Objective: From the entries below, extract every line that includes the word "script".

Data for this exercise:
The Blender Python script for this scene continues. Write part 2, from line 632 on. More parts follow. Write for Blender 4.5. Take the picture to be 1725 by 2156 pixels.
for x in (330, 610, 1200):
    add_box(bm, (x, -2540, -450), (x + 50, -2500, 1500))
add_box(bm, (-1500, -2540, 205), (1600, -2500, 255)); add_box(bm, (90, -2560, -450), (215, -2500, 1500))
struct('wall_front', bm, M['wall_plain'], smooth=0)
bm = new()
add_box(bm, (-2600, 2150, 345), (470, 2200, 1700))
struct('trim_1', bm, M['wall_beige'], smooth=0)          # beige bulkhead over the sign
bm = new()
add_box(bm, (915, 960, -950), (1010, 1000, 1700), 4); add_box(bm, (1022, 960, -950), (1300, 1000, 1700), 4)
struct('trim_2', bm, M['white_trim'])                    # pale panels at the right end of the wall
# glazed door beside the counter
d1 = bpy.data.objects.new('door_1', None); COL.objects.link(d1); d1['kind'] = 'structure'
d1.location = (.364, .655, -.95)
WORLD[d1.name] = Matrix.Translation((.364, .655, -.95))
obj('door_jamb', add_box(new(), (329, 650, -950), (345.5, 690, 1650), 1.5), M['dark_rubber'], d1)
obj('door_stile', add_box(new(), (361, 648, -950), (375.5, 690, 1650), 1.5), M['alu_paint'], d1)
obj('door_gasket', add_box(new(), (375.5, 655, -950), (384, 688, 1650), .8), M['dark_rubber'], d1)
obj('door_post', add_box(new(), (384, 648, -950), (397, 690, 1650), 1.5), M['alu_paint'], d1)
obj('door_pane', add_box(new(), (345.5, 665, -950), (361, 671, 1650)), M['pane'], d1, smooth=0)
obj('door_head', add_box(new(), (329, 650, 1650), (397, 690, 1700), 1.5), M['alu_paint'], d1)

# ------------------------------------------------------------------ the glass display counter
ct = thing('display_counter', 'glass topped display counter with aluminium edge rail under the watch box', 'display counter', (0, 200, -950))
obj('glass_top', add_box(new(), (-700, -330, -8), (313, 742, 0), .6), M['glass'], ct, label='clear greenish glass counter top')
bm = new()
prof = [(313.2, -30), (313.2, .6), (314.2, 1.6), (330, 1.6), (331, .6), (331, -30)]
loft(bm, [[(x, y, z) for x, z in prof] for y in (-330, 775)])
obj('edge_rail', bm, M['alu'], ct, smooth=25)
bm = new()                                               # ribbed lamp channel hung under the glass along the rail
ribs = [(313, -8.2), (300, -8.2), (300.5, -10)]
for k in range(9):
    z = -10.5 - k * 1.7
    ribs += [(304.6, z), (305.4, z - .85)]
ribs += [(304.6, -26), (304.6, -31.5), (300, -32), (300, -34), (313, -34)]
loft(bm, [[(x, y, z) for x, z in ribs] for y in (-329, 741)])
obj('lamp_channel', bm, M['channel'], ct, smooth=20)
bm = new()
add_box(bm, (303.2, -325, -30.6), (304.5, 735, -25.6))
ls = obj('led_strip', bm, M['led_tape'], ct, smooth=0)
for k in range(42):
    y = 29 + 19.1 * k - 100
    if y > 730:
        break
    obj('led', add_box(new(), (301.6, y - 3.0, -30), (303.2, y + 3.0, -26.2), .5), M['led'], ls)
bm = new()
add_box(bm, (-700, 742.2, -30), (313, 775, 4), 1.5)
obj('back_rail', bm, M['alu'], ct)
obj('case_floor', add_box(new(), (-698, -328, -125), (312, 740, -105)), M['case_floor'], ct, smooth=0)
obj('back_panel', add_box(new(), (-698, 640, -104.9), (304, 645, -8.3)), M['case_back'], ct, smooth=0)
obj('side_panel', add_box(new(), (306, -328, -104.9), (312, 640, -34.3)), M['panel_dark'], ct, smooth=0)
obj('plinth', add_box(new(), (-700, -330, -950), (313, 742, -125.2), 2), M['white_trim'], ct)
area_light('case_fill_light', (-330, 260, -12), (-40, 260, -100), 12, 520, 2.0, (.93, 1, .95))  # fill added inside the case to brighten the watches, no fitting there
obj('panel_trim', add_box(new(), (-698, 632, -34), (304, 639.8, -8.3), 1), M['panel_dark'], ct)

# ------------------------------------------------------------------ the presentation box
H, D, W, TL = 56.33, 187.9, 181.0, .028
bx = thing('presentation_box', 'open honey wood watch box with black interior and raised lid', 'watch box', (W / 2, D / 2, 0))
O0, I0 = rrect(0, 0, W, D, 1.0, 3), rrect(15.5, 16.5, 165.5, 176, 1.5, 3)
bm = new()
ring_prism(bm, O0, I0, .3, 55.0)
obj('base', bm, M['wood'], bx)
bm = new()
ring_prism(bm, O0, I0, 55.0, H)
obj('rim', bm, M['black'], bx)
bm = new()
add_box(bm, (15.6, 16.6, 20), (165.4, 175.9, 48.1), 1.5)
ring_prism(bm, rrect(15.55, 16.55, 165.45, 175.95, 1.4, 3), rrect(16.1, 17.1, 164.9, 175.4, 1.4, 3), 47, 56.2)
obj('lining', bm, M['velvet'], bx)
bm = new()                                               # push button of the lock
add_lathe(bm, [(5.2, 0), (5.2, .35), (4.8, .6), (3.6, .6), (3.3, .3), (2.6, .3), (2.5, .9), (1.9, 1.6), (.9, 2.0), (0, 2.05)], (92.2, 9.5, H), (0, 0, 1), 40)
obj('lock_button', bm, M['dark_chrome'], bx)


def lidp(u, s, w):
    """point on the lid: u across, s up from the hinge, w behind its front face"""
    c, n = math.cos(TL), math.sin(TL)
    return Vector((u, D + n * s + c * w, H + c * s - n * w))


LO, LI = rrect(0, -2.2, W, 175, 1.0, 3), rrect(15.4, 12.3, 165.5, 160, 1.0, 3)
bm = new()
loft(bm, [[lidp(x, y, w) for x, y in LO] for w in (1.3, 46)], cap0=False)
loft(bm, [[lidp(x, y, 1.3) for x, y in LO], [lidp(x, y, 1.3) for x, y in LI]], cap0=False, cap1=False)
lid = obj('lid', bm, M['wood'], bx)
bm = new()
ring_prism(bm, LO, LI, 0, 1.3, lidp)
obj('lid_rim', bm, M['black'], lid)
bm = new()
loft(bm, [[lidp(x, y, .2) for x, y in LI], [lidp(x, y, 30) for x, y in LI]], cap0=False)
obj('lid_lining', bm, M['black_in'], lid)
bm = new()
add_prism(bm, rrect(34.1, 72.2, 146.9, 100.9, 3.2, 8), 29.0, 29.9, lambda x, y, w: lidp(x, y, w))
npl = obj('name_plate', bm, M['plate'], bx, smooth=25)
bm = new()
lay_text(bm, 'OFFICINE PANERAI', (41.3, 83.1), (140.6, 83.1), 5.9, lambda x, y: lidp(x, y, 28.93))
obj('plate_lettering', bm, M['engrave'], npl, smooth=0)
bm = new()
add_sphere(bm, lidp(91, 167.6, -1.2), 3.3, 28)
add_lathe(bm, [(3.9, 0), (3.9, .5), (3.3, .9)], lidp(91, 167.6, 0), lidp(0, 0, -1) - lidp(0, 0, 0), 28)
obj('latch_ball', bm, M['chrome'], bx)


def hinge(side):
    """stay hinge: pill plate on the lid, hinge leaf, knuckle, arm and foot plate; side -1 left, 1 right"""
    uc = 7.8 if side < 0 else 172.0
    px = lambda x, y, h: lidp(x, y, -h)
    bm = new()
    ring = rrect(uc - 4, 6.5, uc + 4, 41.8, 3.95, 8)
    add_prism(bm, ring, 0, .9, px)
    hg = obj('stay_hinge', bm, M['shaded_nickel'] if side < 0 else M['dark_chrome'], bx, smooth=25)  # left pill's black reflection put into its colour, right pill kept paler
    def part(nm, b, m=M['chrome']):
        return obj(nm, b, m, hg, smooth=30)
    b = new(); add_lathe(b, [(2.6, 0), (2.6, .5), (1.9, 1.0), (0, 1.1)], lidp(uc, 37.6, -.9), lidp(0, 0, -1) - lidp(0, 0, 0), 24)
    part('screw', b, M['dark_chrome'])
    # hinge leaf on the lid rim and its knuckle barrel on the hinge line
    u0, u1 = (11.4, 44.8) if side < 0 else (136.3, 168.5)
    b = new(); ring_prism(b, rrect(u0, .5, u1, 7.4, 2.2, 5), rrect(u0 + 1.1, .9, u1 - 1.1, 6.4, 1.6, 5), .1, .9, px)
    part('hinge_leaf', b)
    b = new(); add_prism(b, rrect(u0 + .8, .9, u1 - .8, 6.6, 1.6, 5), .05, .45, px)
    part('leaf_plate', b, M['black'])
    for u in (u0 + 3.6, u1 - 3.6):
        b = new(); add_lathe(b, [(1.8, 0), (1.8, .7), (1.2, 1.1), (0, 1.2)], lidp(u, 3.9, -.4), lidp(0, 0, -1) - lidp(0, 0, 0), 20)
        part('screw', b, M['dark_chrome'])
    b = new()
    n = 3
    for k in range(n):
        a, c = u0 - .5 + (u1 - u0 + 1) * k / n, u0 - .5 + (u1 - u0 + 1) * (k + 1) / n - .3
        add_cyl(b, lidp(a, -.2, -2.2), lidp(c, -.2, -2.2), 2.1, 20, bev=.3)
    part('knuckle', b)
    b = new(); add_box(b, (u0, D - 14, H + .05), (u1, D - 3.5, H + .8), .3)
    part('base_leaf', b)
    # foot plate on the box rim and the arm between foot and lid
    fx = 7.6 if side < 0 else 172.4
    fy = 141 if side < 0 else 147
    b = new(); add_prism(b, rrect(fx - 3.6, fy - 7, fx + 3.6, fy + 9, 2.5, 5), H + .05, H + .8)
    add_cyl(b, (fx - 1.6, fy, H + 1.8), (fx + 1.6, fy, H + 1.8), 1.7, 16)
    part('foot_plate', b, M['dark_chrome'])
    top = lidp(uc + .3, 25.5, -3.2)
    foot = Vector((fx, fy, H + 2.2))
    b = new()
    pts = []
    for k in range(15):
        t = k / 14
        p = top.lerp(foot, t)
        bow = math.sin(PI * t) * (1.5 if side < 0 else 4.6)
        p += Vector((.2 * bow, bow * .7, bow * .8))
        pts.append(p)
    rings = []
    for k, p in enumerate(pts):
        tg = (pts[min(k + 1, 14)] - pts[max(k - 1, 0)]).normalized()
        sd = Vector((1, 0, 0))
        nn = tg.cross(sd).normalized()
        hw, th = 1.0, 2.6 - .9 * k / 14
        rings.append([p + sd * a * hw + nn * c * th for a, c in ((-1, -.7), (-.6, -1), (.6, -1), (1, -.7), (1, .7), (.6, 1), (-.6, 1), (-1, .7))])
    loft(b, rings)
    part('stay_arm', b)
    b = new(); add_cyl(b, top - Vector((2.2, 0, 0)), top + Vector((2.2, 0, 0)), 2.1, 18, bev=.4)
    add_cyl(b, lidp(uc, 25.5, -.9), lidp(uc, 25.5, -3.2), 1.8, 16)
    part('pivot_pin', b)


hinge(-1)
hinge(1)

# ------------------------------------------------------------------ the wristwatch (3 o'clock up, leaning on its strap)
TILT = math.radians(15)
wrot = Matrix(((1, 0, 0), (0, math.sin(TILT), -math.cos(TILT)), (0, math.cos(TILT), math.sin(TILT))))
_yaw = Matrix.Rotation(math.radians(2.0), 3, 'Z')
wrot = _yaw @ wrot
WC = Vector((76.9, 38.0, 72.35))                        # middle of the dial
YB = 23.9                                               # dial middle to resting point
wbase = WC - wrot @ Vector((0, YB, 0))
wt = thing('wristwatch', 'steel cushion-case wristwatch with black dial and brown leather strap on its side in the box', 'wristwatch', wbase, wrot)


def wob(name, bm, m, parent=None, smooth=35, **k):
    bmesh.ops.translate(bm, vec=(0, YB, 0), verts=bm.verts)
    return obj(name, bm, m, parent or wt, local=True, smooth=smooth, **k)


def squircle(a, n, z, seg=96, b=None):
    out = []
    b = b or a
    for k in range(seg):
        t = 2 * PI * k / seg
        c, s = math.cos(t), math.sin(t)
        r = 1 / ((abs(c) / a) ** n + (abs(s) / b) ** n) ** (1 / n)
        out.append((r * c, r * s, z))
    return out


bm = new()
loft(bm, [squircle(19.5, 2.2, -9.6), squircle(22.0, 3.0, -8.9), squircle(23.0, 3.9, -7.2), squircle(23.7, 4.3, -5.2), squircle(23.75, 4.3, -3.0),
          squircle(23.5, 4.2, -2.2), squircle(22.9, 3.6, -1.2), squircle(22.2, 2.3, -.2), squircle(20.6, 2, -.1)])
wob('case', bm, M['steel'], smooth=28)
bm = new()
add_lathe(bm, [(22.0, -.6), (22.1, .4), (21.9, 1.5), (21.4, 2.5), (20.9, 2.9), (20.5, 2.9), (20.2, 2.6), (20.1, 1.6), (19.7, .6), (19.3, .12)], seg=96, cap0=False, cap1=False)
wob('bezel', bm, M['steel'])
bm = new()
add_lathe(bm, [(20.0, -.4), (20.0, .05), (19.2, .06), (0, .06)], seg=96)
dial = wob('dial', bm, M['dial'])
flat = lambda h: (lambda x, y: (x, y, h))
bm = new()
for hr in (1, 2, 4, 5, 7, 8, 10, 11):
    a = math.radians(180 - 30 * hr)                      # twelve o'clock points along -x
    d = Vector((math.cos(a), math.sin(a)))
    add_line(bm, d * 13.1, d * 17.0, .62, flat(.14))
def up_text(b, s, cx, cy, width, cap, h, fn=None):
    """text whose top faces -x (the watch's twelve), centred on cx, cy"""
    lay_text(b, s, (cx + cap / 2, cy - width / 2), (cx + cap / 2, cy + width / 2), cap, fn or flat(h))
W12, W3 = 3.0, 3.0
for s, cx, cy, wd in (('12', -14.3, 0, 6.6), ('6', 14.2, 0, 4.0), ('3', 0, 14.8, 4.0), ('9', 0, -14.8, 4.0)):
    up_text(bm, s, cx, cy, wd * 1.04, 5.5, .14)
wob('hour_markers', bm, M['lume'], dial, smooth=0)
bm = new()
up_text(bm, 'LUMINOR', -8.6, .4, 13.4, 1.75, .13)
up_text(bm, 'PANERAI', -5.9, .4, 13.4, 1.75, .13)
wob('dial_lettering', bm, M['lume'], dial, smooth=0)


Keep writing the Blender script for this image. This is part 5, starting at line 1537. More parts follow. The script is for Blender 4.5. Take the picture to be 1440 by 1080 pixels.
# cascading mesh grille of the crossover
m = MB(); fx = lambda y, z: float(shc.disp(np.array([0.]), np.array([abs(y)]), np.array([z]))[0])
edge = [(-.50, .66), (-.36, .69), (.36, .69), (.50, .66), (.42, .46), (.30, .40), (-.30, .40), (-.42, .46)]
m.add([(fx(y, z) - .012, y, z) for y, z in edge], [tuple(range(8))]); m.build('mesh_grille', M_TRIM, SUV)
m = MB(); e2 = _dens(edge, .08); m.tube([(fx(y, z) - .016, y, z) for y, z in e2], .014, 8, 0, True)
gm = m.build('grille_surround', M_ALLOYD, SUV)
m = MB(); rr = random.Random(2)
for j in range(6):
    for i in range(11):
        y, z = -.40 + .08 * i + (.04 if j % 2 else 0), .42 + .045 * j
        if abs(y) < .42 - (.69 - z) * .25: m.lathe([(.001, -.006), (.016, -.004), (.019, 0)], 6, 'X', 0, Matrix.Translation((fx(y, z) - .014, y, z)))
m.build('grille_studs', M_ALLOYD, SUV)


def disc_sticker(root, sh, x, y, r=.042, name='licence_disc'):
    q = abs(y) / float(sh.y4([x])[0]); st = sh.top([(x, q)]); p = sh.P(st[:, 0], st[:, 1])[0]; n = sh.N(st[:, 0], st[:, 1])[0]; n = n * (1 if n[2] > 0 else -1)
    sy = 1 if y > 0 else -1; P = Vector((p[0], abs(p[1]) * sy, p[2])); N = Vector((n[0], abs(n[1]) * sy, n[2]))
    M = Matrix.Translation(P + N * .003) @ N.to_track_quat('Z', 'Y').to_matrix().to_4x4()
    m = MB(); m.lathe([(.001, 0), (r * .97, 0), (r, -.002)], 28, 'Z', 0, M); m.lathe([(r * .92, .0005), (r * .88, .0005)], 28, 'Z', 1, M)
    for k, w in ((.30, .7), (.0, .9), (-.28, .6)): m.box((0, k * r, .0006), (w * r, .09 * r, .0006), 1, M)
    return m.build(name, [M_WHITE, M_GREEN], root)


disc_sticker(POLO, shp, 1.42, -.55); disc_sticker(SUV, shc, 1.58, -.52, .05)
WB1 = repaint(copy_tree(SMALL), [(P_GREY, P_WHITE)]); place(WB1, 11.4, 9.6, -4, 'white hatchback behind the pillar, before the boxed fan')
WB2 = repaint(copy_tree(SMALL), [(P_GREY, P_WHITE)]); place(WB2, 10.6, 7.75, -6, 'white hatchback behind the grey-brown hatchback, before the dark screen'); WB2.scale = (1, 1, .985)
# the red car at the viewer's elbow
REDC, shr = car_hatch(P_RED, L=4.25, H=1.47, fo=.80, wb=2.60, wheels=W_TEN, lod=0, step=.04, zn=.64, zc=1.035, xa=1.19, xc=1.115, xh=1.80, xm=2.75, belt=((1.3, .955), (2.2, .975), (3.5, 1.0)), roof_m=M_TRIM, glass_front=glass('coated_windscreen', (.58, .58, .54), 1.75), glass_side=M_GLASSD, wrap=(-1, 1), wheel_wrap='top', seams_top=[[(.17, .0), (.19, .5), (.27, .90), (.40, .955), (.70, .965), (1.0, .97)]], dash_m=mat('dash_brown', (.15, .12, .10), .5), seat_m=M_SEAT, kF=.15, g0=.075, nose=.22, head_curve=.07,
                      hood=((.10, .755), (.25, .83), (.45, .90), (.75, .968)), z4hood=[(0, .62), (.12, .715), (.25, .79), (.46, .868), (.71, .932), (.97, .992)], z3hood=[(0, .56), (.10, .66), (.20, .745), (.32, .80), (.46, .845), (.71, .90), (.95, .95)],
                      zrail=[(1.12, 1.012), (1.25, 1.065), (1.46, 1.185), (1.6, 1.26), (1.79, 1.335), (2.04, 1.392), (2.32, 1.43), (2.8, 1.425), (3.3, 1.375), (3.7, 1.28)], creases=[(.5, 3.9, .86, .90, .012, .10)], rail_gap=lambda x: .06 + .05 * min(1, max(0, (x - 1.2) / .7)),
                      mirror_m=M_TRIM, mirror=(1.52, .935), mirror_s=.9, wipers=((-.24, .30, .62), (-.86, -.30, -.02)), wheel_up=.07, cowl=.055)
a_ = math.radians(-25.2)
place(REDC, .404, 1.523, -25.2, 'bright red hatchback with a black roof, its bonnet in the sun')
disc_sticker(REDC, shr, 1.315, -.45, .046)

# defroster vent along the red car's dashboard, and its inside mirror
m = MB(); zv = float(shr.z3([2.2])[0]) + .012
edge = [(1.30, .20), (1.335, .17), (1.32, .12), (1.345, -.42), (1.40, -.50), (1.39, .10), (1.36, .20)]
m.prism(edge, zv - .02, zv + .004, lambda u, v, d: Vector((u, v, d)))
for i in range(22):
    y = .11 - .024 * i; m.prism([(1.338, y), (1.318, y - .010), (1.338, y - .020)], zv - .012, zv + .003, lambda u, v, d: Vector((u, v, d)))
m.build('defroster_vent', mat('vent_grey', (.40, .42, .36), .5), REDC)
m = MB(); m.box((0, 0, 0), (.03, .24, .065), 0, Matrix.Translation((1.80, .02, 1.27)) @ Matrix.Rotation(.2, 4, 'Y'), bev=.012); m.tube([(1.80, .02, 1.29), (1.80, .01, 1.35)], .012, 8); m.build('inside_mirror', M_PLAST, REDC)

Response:
The Blender Python script for this scene continues. Write part 2, from line 632 on. More parts follow. Write for Blender 4.5. Take the picture to be 1725 by 2156 pixels.
Keep writing the Blender script for this image. This is part 5, starting at line 1537. More parts follow. The script is for Blender 4.5. Take the picture to be 1440 by 1080 pixels.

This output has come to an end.